Le numéro de Young Animal du 10 septembre 2021 (qui porte le n° 18) est un numéro d’hommage, avec le 364e épisode, intitulé « Larmes de rosée », le dernier signé Miura. Tout le Studio Gaga, qui travaille avec Miura sur Berserk depuis des années, s’est donné à fond pour terminer l’épisode. Il figurera dans le 41e tome de la série, qui sortira le 24 décembre. Il présente des révélations essentielles. Le plus étonnant est que lorsque l’auteur a livré le name (le story-board), il ne pouvait savoir que ce serait son dernier épisode. Or, celui-ci révèle l’identité d’un personnage resté mystérieux jusqu’alors, et suggère que le destin de Guts entre de ce moment dans une nouvelle phase.

Ce n’est pas la première fois que le décès d’un mangaka ou d’un écrivain laisse une série qui suivait l’évolution d’un personnage inachevée. On pourrait presque dire que ces séries à épisodes successifs, qui grossissent et deviennent de plus en plus captivantes et sont brutalement interrompues, sont les plus intéressantes, précisément parce qu’elles ne se terminent jamais.

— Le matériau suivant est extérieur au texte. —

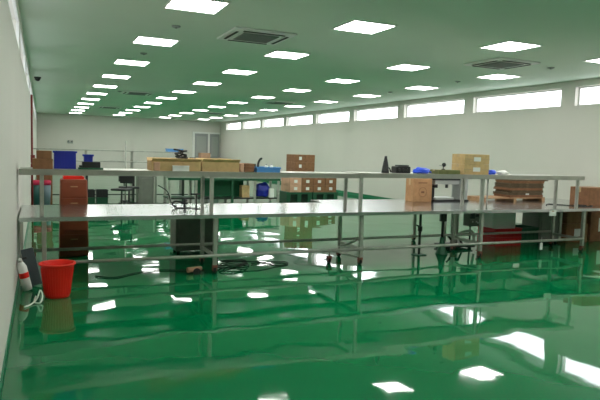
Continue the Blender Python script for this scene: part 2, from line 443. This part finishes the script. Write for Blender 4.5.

C’est ce qu’on peut dire en tout cas du chef d’œuvre inachevé de Miura Kentarô. Nous continuerons à tourner et retourner les pages de la vie plus que rude de « l’épéiste sombre » qui jamais n’abandonna, jamais notre passion ne s’éteindra. Elles nous laissent la liberté d’imaginer un « après ». La « Dark Fantasy » de Miura Kentarô est tellement passionnante qu’elle ne peut pas avoir de fin.

couverture du premier tome de Berserk © Miura Kentarô (Studio Gaga)/Hakusensha
Couverture du premier tome de Berserk © Miura Kentarô (Studio Gaga)/Hakusensha

(Photo de titre : une partie de la couverture du premier tome de Berserk © Miura Kentarô [Studio Gaga]/Hakusensha)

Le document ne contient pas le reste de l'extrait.